When oil from BP's Deepwater Horizon well finally stops gushing into the Gulf of Mexico, the decision about whether to reopen at least 81,000 square miles of waters to commercial fishing will rest with the trained noses and palates of a secret panel of nearly two dozen seafood sniffers.
They're the deciders, a group of experts -- highly skilled and exquisitely practiced in detecting unusual odors and tastes, including those of petroleum – that will largely determine the fate of the region's $659 million-a-year fishing industry.
Working for the National Oceanic and Atmospheric Administration, they will be charged with sniffing raw and cooked samples of 10 kinds of fish and shellfish, tasting a bit of each – and then deciding, yea or nay, whether an area can reopen.
"This is a major determination of the acceptability of the seafood coming out of the Gulf," said Steven Wilson, chief quality officer for NOAA's Seafood Inspection Program. "This is a major step."
Today you'll learn more about the program as msnbc.com live blogs a briefing at the NOAA lab in Pascagoula, Miss. Msnbc.com reporter Kari Huus will be on the scene, writing about a class of aspiring testers as they check a fresh load of seafood from the Gulf, and msnbc.com health reporter JoNel Aleccia will be filling in the facts and sharing interesting details about the testing program from our offices in Redmond, Wash.

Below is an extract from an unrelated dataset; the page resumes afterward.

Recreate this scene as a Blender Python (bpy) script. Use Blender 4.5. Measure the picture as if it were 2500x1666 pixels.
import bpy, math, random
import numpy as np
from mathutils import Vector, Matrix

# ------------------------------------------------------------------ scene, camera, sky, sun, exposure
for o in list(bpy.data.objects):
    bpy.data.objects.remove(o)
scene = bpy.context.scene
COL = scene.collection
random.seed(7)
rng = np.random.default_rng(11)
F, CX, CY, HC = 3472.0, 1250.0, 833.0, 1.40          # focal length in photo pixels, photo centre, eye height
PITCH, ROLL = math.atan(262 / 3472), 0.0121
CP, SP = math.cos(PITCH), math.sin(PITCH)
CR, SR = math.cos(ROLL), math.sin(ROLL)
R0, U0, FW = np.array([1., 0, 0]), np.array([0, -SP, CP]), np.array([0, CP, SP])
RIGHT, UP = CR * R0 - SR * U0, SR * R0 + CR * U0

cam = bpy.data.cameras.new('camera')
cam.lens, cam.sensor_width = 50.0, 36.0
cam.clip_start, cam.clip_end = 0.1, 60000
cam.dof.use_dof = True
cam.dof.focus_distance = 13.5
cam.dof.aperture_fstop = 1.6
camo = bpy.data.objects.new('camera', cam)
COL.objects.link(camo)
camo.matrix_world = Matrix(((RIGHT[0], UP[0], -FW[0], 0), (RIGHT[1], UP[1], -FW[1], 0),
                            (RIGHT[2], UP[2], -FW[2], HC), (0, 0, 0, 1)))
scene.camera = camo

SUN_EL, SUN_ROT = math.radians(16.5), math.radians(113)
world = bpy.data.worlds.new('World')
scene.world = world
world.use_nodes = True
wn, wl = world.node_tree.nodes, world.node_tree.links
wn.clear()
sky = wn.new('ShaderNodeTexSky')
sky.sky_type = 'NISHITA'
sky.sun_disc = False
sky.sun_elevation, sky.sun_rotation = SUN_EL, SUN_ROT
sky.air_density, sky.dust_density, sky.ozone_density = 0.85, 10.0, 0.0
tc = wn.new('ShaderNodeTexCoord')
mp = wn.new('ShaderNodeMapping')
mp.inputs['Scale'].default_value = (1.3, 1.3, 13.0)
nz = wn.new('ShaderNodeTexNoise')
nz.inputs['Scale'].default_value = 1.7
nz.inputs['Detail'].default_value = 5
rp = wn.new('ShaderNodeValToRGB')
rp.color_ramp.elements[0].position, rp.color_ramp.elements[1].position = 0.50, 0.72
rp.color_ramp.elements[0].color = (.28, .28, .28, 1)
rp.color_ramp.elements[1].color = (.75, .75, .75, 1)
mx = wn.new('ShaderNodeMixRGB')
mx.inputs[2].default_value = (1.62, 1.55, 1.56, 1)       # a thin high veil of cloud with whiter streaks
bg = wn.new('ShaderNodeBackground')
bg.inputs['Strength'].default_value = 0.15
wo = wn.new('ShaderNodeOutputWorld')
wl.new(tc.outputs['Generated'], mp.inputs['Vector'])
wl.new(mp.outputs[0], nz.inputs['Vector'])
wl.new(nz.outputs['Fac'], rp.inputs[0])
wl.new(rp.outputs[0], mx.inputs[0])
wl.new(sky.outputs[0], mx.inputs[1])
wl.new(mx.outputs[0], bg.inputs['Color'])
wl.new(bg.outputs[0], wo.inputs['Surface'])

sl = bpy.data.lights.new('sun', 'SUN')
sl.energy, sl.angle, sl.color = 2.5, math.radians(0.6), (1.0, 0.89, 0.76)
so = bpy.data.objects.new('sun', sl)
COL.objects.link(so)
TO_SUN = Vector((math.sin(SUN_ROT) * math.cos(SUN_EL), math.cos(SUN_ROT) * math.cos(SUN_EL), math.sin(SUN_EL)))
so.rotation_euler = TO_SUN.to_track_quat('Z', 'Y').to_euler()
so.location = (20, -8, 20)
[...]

When the oil-spewing Deepwater Horizon well is finally plugged or capped, which BP now hopes to accomplish by late this month, Wilson anticipates that he'll be running three "sensory crews" that will test up to 100 samples of seafood a day. For a specific geographical fishery to pass the first hurdle, five of seven testers on a panel must detect no trace of petroleum odor or flavor. If they detect any taint, that fishery remains closed. If the seafood passes, it is sent to a lab for chemical confirmation.
The new recruits are among some 40 state workers from the five Gulf Coast states that NOAA is teaching to be front-line testers. They will sniff fish on docks and in labs, determining whether the samples warrant further testing. If they clear the seafood, it will be sent to the secret experts, who are the final human arbiters.
That job is so politically charged that NOAA officials won't release the panelists' names. Officials say that the workers, including some who live in the Gulf Coast communities devastated by the spill, could face enormous pressure and even danger over their decisions about reopening the fishing areas.
"There are angry fishermen who are like, 'It's clean, let me in there,'" said Christine Patrick, a NOAA spokeswoman. "They're concerned not only for their objectivity, but for their safety."
The testers might have reason to be worried, said Capt. J.W. Berry, who runs fishing trips as a member of the Louisiana Charter Boat Association.
"If they don't open it back up, I can see them getting scrutinized," said Berry, 29, who also works as a New Orleans firefighter. "I can see them getting harassed and picked on. Not me, but I can see certain types of people doing it."